Workshop: Observational campaigns for better weather forecasts

Analysis of observations and ERA5 comparison in the data sparse Arctic Ocean

Takehiko Nose1, Takuji Waseda1, Kodaira Tsubasa1, and Jun Inoue2.

1 Department of Ocean Technology Policy and Environment, the University of Tokyo, Kashiwa, Japan
2 National Institute for Polar Research, Tachikawa, Japan

R/V Mirai conducts observational campaigns to the Arctic Ocean annually. Observations in the data sparse ocean often provides new insights into the atmosphere and oceanic physics, and can help identify possible problems in numerical models.

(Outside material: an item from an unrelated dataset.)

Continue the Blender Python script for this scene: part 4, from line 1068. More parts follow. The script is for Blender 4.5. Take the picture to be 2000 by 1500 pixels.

During the summer of 2016, R/V Mirai deployed drifting wave buoys for 2 months in ice-free waters, which recorded two large storms. The wave data were compared against ECMWF ERA5 wave reanalysis, which compared well in general; however, during one of the storms, a conspicuous model underestimation bias was found, which was possibly caused by wind accuracy due to reduced barometric pressure observations. This identified the significance of observations in the data sparse Arctic Ocean for wave models. In the late autumn of 2018, R/V Mirai sailed the Chukchi Sea and collected shipboard data in the refreezing waters. Repeat marginal ice zone (MIZ) transects were conducted between the 9th and the 20th of November with a view to better understand how the warming sea surface temperatures of the Arctic Ocean may affect the sea ice refreezing processes. The ECMWF forecast was extensively used for this voyage, which enabled the vessel to remain near the MIZ and provided an opportunity to ground-truth ECMWF predicted sea ice cover with the shipboard observations. During the last two days, very cold off-ice winds led to air temperatures below -10 degrees C. Despite the cold air mass, measured sea surface temperatures (SST) elevated to positive degrees C. The ERA5 reanalysis data suggest the model was unable to reproduce these elevated SSTs. We are currently analysing this phenomenon with a view of identifying possible missing physics or model errors and how SST accuracy may affect the forecast and reanalysis of sea ice cover.